Prompt >> Present the data once more in exactly its original form.

Recorded information >>
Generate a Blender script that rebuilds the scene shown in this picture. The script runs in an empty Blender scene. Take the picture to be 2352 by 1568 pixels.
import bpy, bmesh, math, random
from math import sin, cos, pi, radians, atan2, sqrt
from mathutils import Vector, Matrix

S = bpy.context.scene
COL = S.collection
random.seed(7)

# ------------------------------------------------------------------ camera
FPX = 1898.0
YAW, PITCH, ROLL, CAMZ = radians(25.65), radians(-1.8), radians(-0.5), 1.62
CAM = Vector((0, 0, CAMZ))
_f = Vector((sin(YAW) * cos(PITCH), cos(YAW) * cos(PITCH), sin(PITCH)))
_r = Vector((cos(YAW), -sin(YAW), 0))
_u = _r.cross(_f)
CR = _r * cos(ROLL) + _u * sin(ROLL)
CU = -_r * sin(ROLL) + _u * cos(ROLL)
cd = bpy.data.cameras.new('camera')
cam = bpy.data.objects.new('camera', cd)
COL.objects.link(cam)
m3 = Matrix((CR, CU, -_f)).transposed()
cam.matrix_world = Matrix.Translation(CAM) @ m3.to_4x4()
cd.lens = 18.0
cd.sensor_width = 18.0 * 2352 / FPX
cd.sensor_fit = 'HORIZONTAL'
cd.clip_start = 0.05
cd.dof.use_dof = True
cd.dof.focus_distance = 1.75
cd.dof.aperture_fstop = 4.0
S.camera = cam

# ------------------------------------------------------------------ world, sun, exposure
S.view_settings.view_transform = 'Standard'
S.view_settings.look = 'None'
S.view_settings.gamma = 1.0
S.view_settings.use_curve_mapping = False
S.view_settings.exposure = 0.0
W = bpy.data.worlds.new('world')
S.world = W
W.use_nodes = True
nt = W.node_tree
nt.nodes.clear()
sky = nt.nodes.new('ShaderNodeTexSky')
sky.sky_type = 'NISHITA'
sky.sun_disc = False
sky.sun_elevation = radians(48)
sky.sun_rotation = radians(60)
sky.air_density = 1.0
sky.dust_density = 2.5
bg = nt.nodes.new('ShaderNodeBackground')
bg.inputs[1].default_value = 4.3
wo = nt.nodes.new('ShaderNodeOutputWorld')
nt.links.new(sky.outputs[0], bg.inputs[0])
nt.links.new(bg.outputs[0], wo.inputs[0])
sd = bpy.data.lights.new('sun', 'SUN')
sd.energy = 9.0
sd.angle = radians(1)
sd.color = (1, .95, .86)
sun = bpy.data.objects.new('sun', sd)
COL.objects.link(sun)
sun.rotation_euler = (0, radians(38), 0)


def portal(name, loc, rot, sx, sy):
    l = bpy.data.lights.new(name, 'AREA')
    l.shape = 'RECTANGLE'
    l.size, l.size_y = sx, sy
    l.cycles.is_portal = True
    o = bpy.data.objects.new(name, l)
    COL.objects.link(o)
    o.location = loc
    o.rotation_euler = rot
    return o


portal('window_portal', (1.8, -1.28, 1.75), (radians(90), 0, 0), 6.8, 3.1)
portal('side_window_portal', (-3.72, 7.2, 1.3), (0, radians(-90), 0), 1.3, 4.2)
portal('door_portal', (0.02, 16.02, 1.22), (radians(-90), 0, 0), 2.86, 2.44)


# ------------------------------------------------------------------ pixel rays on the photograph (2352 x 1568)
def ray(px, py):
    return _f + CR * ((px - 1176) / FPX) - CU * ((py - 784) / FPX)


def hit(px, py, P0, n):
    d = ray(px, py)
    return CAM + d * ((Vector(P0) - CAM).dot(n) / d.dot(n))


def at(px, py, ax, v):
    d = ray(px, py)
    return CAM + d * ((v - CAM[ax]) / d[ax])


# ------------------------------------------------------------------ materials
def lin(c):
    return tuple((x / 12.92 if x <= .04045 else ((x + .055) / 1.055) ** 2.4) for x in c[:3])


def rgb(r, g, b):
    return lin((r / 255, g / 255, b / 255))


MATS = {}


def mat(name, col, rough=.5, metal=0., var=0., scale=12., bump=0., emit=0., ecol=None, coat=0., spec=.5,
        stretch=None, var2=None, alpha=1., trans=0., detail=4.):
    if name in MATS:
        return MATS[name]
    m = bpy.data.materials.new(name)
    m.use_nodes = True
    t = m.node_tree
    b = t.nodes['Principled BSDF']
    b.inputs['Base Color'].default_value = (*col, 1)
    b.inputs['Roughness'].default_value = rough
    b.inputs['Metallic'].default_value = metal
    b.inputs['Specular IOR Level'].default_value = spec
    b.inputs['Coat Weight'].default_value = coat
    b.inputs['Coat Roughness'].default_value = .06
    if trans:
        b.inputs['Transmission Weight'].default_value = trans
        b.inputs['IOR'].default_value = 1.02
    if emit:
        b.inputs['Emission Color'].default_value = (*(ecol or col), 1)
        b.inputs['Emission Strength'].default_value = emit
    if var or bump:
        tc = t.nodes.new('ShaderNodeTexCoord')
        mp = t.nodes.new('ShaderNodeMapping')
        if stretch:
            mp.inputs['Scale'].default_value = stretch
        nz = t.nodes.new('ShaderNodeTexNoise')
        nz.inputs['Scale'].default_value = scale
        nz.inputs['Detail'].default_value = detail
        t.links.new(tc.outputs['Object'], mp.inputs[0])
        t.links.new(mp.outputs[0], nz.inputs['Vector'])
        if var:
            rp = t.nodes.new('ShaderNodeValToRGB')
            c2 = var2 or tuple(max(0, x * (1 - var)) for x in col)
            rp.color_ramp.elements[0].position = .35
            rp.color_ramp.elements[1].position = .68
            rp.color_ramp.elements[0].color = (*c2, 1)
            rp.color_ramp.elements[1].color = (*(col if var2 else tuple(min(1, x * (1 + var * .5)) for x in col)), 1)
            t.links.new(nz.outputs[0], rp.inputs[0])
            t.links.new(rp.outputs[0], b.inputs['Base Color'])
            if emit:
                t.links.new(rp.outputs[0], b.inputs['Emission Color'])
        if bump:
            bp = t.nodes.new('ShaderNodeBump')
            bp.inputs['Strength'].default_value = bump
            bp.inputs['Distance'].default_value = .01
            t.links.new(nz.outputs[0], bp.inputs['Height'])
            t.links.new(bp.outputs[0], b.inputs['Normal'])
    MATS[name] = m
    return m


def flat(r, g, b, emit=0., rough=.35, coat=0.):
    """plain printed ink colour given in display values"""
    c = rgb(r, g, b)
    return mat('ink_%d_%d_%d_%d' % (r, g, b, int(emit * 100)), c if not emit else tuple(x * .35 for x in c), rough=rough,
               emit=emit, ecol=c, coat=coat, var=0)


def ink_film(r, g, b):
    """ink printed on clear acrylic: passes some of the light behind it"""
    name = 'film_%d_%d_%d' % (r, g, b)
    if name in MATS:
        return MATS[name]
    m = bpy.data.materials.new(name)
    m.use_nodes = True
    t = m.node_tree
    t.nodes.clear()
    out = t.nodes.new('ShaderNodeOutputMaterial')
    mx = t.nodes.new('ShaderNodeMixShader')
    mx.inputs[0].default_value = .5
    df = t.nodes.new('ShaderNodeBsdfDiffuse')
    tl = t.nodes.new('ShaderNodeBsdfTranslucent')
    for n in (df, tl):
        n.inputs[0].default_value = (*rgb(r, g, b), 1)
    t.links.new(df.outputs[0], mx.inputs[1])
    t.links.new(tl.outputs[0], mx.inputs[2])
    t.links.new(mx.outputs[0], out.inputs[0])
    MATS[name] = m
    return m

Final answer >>
Generate a Blender script that rebuilds the scene shown in this picture. The script runs in an empty Blender scene. Take the picture to be 2352 by 1568 pixels.
import bpy, bmesh, math, random
from math import sin, cos, pi, radians, atan2, sqrt
from mathutils import Vector, Matrix

S = bpy.context.scene
COL = S.collection
random.seed(7)

# ------------------------------------------------------------------ camera
FPX = 1898.0
YAW, PITCH, ROLL, CAMZ = radians(25.65), radians(-1.8), radians(-0.5), 1.62
CAM = Vector((0, 0, CAMZ))
_f = Vector((sin(YAW) * cos(PITCH), cos(YAW) * cos(PITCH), sin(PITCH)))
_r = Vector((cos(YAW), -sin(YAW), 0))
_u = _r.cross(_f)
CR = _r * cos(ROLL) + _u * sin(ROLL)
CU = -_r * sin(ROLL) + _u * cos(ROLL)
cd = bpy.data.cameras.new('camera')
cam = bpy.data.objects.new('camera', cd)
COL.objects.link(cam)
m3 = Matrix((CR, CU, -_f)).transposed()
cam.matrix_world = Matrix.Translation(CAM) @ m3.to_4x4()
cd.lens = 18.0
cd.sensor_width = 18.0 * 2352 / FPX
cd.sensor_fit = 'HORIZONTAL'
cd.clip_start = 0.05
cd.dof.use_dof = True
cd.dof.focus_distance = 1.75
cd.dof.aperture_fstop = 4.0
S.camera = cam

# ------------------------------------------------------------------ world, sun, exposure
S.view_settings.view_transform = 'Standard'
S.view_settings.look = 'None'
S.view_settings.gamma = 1.0
S.view_settings.use_curve_mapping = False
S.view_settings.exposure = 0.0
W = bpy.data.worlds.new('world')
S.world = W
W.use_nodes = True
nt = W.node_tree
nt.nodes.clear()
sky = nt.nodes.new('ShaderNodeTexSky')
sky.sky_type = 'NISHITA'
sky.sun_disc = False
sky.sun_elevation = radians(48)
sky.sun_rotation = radians(60)
sky.air_density = 1.0
sky.dust_density = 2.5
bg = nt.nodes.new('ShaderNodeBackground')
bg.inputs[1].default_value = 4.3
wo = nt.nodes.new('ShaderNodeOutputWorld')
nt.links.new(sky.outputs[0], bg.inputs[0])
nt.links.new(bg.outputs[0], wo.inputs[0])
sd = bpy.data.lights.new('sun', 'SUN')
sd.energy = 9.0
sd.angle = radians(1)
sd.color = (1, .95, .86)
sun = bpy.data.objects.new('sun', sd)
COL.objects.link(sun)
sun.rotation_euler = (0, radians(38), 0)


def portal(name, loc, rot, sx, sy):
    l = bpy.data.lights.new(name, 'AREA')
    l.shape = 'RECTANGLE'
    l.size, l.size_y = sx, sy
    l.cycles.is_portal = True
    o = bpy.data.objects.new(name, l)
    COL.objects.link(o)
    o.location = loc
    o.rotation_euler = rot
    return o


portal('window_portal', (1.8, -1.28, 1.75), (radians(90), 0, 0), 6.8, 3.1)
portal('side_window_portal', (-3.72, 7.2, 1.3), (0, radians(-90), 0), 1.3, 4.2)
portal('door_portal', (0.02, 16.02, 1.22), (radians(-90), 0, 0), 2.86, 2.44)


# ------------------------------------------------------------------ pixel rays on the photograph (2352 x 1568)
def ray(px, py):
    return _f + CR * ((px - 1176) / FPX) - CU * ((py - 784) / FPX)


def hit(px, py, P0, n):
    d = ray(px, py)
    return CAM + d * ((Vector(P0) - CAM).dot(n) / d.dot(n))


def at(px, py, ax, v):
    d = ray(px, py)
    return CAM + d * ((v - CAM[ax]) / d[ax])


# ------------------------------------------------------------------ materials
def lin(c):
    return tuple((x / 12.92 if x <= .04045 else ((x + .055) / 1.055) ** 2.4) for x in c[:3])


def rgb(r, g, b):
    return lin((r / 255, g / 255, b / 255))


MATS = {}


def mat(name, col, rough=.5, metal=0., var=0., scale=12., bump=0., emit=0., ecol=None, coat=0., spec=.5,
        stretch=None, var2=None, alpha=1., trans=0., detail=4.):
    if name in MATS:
        return MATS[name]
    m = bpy.data.materials.new(name)
    m.use_nodes = True
    t = m.node_tree
    b = t.nodes['Principled BSDF']
    b.inputs['Base Color'].default_value = (*col, 1)
    b.inputs['Roughness'].default_value = rough
    b.inputs['Metallic'].default_value = metal
    b.inputs['Specular IOR Level'].default_value = spec
    b.inputs['Coat Weight'].default_value = coat
    b.inputs['Coat Roughness'].default_value = .06
    if trans:
        b.inputs['Transmission Weight'].default_value = trans
        b.inputs['IOR'].default_value = 1.02
    if emit:
        b.inputs['Emission Color'].default_value = (*(ecol or col), 1)
        b.inputs['Emission Strength'].default_value = emit
    if var or bump:
        tc = t.nodes.new('ShaderNodeTexCoord')
        mp = t.nodes.new('ShaderNodeMapping')
        if stretch:
            mp.inputs['Scale'].default_value = stretch
        nz = t.nodes.new('ShaderNodeTexNoise')
        nz.inputs['Scale'].default_value = scale
        nz.inputs['Detail'].default_value = detail
        t.links.new(tc.outputs['Object'], mp.inputs[0])
        t.links.new(mp.outputs[0], nz.inputs['Vector'])
        if var:
            rp = t.nodes.new('ShaderNodeValToRGB')
            c2 = var2 or tuple(max(0, x * (1 - var)) for x in col)
            rp.color_ramp.elements[0].position = .35
            rp.color_ramp.elements[1].position = .68
            rp.color_ramp.elements[0].color = (*c2, 1)
            rp.color_ramp.elements[1].color = (*(col if var2 else tuple(min(1, x * (1 + var * .5)) for x in col)), 1)
            t.links.new(nz.outputs[0], rp.inputs[0])
            t.links.new(rp.outputs[0], b.inputs['Base Color'])
            if emit:
                t.links.new(rp.outputs[0], b.inputs['Emission Color'])
        if bump:
            bp = t.nodes.new('ShaderNodeBump')
            bp.inputs['Strength'].default_value = bump
            bp.inputs['Distance'].default_value = .01
            t.links.new(nz.outputs[0], bp.inputs['Height'])
            t.links.new(bp.outputs[0], b.inputs['Normal'])
    MATS[name] = m
    return m


def flat(r, g, b, emit=0., rough=.35, coat=0.):
    """plain printed ink colour given in display values"""
    c = rgb(r, g, b)
    return mat('ink_%d_%d_%d_%d' % (r, g, b, int(emit * 100)), c if not emit else tuple(x * .35 for x in c), rough=rough,
               emit=emit, ecol=c, coat=coat, var=0)


def ink_film(r, g, b):
    """ink printed on clear acrylic: passes some of the light behind it"""
    name = 'film_%d_%d_%d' % (r, g, b)
    if name in MATS:
        return MATS[name]
    m = bpy.data.materials.new(name)
    m.use_nodes = True
    t = m.node_tree
    t.nodes.clear()
    out = t.nodes.new('ShaderNodeOutputMaterial')
    mx = t.nodes.new('ShaderNodeMixShader')
    mx.inputs[0].default_value = .5
    df = t.nodes.new('ShaderNodeBsdfDiffuse')
    tl = t.nodes.new('ShaderNodeBsdfTranslucent')
    for n in (df, tl):
        n.inputs[0].default_value = (*rgb(r, g, b), 1)
    t.links.new(df.outputs[0], mx.inputs[1])
    t.links.new(tl.outputs[0], mx.inputs[2])
    t.links.new(mx.outputs[0], out.inputs[0])
    MATS[name] = m
    return m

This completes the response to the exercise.